***** Dataset content

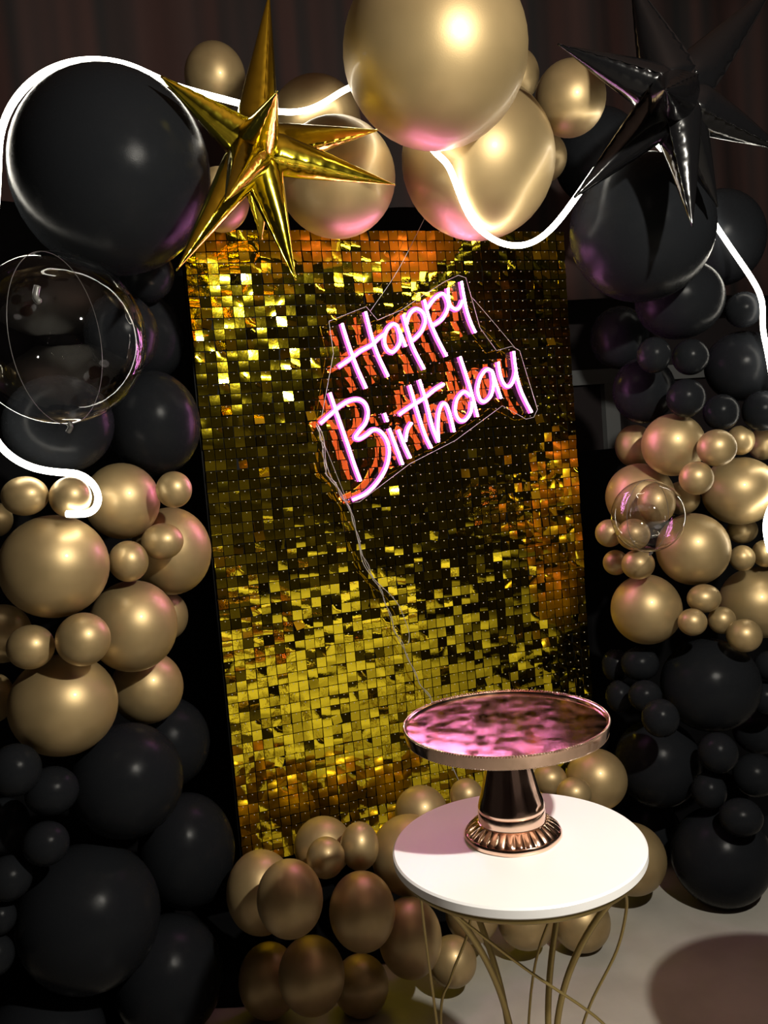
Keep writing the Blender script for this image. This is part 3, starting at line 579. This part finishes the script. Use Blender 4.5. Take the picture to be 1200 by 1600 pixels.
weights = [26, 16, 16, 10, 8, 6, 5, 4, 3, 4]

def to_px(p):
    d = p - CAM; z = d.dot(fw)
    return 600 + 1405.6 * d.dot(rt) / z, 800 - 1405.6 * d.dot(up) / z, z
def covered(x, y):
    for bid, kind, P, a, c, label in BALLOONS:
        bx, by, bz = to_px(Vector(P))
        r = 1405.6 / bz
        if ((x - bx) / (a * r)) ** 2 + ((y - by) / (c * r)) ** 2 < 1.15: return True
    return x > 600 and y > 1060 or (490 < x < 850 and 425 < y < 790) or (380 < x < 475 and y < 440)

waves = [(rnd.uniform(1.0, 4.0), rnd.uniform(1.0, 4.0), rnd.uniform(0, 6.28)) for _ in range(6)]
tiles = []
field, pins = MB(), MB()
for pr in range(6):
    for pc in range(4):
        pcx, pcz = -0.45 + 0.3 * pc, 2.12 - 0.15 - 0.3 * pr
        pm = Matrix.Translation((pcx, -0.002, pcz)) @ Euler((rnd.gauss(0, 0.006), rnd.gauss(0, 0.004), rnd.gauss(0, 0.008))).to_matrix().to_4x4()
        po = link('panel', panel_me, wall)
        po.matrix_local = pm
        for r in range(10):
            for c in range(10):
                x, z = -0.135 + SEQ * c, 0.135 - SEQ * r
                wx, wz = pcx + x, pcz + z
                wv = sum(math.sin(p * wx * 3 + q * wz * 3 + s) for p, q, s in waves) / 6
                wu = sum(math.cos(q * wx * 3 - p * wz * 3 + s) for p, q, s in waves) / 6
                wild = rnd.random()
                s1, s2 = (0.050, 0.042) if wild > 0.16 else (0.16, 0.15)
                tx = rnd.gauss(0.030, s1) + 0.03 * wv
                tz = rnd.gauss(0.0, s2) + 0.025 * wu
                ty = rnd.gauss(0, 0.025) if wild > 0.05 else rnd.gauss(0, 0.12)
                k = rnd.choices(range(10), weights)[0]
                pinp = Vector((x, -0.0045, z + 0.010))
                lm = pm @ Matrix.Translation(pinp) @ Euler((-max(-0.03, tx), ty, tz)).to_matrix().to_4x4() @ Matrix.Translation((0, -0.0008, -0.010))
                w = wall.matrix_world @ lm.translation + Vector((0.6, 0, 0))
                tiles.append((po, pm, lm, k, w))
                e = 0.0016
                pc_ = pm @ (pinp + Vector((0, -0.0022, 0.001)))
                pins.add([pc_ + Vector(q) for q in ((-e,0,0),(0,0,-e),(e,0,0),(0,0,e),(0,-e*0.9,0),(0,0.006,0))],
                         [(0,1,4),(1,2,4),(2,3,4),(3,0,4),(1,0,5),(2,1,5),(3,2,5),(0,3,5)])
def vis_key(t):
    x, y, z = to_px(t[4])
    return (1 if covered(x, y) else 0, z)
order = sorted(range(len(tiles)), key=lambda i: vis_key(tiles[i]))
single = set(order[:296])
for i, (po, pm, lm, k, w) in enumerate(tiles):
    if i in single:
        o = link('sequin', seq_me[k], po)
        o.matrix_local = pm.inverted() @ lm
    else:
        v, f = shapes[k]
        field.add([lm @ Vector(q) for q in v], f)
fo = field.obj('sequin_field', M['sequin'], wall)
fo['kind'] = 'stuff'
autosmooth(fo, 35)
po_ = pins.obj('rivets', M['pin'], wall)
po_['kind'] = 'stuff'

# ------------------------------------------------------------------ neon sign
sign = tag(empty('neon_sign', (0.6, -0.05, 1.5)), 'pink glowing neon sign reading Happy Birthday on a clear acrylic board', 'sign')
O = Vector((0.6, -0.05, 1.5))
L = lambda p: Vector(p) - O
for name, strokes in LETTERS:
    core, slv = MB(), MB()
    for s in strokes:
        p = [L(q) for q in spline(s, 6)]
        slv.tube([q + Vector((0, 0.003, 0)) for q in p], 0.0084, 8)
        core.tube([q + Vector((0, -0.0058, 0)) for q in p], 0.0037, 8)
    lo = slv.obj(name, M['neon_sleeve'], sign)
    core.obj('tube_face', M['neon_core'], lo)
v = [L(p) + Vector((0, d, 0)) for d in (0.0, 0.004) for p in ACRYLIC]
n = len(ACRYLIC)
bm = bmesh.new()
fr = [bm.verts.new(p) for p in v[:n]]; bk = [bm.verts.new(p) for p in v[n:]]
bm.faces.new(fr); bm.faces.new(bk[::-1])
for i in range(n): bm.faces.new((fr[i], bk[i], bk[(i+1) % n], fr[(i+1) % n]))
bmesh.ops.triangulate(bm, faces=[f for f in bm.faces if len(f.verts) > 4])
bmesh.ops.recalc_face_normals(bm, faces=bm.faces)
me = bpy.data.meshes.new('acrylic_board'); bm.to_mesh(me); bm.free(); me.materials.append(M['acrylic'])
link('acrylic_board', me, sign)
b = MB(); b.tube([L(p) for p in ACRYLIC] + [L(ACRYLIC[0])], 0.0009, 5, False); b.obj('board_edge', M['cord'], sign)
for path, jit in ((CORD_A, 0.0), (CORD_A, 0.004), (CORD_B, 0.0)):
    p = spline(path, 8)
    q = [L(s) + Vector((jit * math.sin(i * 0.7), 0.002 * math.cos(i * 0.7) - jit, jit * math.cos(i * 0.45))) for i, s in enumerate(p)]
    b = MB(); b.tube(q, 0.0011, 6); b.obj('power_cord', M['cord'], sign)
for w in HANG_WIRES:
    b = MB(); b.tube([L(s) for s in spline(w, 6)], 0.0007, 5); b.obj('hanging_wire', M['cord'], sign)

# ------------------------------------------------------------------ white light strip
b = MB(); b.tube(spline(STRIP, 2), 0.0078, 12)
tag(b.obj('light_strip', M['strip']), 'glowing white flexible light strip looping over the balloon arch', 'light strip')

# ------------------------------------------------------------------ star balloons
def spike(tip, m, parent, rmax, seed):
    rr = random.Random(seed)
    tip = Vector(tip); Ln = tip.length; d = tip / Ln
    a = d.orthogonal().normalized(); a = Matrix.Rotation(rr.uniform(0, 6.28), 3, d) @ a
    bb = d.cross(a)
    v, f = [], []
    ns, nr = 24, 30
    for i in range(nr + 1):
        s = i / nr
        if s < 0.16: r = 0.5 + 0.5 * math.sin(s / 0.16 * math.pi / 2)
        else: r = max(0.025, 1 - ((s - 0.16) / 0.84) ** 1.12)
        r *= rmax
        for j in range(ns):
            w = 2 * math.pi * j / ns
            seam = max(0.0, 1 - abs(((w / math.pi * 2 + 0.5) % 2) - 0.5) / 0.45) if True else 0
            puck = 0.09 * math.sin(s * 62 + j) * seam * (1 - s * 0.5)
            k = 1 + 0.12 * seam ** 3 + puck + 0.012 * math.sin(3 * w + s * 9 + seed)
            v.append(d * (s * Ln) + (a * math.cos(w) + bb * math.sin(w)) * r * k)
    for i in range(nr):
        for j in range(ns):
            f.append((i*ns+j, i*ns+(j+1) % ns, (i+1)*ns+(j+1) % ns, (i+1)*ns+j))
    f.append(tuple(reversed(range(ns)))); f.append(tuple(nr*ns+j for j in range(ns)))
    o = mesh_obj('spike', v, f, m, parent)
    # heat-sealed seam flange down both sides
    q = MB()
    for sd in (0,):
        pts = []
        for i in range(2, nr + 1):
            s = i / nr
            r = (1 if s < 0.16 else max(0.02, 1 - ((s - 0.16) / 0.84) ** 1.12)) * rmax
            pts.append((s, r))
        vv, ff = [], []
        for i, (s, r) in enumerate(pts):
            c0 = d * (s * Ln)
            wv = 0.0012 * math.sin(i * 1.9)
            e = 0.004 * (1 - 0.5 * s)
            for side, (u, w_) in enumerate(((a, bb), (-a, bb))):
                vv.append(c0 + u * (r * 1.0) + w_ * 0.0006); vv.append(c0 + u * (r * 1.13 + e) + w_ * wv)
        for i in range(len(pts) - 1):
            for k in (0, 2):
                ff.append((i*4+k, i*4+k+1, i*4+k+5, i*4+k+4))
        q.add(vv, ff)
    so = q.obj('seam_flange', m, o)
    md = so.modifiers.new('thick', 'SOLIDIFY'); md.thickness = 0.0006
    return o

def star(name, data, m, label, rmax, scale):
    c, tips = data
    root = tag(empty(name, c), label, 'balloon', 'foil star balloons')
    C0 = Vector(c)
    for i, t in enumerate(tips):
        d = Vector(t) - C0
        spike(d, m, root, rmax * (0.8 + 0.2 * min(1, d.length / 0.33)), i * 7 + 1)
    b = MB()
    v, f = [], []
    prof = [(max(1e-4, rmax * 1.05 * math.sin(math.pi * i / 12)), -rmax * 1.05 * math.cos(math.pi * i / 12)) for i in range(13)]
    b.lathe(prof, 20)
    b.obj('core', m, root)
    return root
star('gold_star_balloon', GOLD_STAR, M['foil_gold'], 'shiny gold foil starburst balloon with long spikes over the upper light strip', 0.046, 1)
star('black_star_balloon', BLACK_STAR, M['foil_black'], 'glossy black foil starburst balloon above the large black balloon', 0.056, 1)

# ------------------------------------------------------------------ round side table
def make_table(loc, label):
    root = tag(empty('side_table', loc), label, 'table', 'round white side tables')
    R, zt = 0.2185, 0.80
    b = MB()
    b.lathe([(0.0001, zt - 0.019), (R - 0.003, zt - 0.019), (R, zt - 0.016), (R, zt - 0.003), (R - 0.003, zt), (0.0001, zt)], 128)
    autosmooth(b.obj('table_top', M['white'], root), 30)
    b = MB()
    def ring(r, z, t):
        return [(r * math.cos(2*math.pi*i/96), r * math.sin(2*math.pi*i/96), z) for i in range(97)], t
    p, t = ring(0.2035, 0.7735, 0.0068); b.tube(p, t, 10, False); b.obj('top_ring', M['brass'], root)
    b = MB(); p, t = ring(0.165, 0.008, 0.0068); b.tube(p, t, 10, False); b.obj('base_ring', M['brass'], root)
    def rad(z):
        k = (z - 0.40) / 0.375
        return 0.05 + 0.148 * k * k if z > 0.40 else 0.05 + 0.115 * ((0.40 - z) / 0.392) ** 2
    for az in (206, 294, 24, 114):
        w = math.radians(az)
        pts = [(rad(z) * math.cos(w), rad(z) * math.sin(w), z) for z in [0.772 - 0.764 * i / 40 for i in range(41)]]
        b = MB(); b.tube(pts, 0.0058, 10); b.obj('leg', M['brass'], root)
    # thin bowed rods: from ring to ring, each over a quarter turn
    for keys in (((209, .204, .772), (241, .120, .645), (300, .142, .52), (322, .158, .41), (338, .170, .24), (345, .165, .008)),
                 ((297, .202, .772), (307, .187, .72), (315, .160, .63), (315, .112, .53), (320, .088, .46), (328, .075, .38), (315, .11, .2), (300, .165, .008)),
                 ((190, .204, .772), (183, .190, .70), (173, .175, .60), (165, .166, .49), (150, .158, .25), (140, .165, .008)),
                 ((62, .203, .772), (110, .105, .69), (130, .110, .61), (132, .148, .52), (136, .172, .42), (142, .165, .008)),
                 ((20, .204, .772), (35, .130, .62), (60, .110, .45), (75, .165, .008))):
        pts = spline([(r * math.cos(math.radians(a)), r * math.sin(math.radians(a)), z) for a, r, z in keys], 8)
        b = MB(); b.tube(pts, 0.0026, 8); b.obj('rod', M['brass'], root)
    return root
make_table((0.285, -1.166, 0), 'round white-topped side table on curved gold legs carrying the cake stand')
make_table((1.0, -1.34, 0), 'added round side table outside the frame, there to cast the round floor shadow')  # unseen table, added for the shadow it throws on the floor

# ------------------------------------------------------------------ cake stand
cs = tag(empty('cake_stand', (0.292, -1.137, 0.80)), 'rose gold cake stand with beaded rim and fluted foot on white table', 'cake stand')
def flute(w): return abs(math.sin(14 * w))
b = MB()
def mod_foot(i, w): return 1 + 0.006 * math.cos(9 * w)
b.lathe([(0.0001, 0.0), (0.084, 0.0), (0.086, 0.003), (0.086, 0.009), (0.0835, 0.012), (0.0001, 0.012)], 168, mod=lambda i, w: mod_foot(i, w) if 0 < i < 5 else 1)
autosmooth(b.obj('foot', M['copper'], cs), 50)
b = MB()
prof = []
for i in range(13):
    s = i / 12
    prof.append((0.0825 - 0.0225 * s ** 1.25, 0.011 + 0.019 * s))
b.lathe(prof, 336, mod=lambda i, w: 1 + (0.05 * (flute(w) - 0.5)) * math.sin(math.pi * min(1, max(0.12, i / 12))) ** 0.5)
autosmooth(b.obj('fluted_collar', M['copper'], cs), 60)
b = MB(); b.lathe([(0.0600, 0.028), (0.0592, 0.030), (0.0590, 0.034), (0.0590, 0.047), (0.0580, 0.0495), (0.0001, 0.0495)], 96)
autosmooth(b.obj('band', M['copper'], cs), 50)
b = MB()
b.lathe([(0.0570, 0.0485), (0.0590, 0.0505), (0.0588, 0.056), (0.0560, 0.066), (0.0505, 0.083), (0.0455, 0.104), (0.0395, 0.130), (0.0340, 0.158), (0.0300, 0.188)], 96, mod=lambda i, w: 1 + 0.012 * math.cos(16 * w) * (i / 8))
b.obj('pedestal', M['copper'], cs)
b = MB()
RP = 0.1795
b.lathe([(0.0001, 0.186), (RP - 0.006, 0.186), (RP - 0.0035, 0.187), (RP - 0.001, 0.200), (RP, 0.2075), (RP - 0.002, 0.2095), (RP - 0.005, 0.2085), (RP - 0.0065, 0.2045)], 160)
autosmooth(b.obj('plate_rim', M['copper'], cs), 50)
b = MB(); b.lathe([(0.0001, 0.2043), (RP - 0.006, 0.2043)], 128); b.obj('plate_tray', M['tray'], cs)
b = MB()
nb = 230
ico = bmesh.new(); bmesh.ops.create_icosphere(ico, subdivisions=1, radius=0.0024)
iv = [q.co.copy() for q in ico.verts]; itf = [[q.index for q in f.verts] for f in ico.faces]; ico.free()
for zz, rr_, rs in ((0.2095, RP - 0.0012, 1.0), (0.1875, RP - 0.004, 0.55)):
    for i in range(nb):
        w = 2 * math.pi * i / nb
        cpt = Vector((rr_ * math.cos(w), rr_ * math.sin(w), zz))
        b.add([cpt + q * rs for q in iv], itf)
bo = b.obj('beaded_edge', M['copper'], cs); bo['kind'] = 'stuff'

**********

→ **Task prompt**
Restate exactly, please, only the lines between the start of the data and the line containing "return x > 600", both ends included, skipping the pictures.

→ **Complete response**
Keep writing the Blender script for this image. This is part 3, starting at line 579. This part finishes the script. Use Blender 4.5. Take the picture to be 1200 by 1600 pixels.
weights = [26, 16, 16, 10, 8, 6, 5, 4, 3, 4]

def to_px(p):
    d = p - CAM; z = d.dot(fw)
    return 600 + 1405.6 * d.dot(rt) / z, 800 - 1405.6 * d.dot(up) / z, z
def covered(x, y):
    for bid, kind, P, a, c, label in BALLOONS:
        bx, by, bz = to_px(Vector(P))
        r = 1405.6 / bz
        if ((x - bx) / (a * r)) ** 2 + ((y - by) / (c * r)) ** 2 < 1.15: return True
    return x > 600 and y > 1060 or (490 < x < 850 and 425 < y < 790) or (380 < x < 475 and y < 440)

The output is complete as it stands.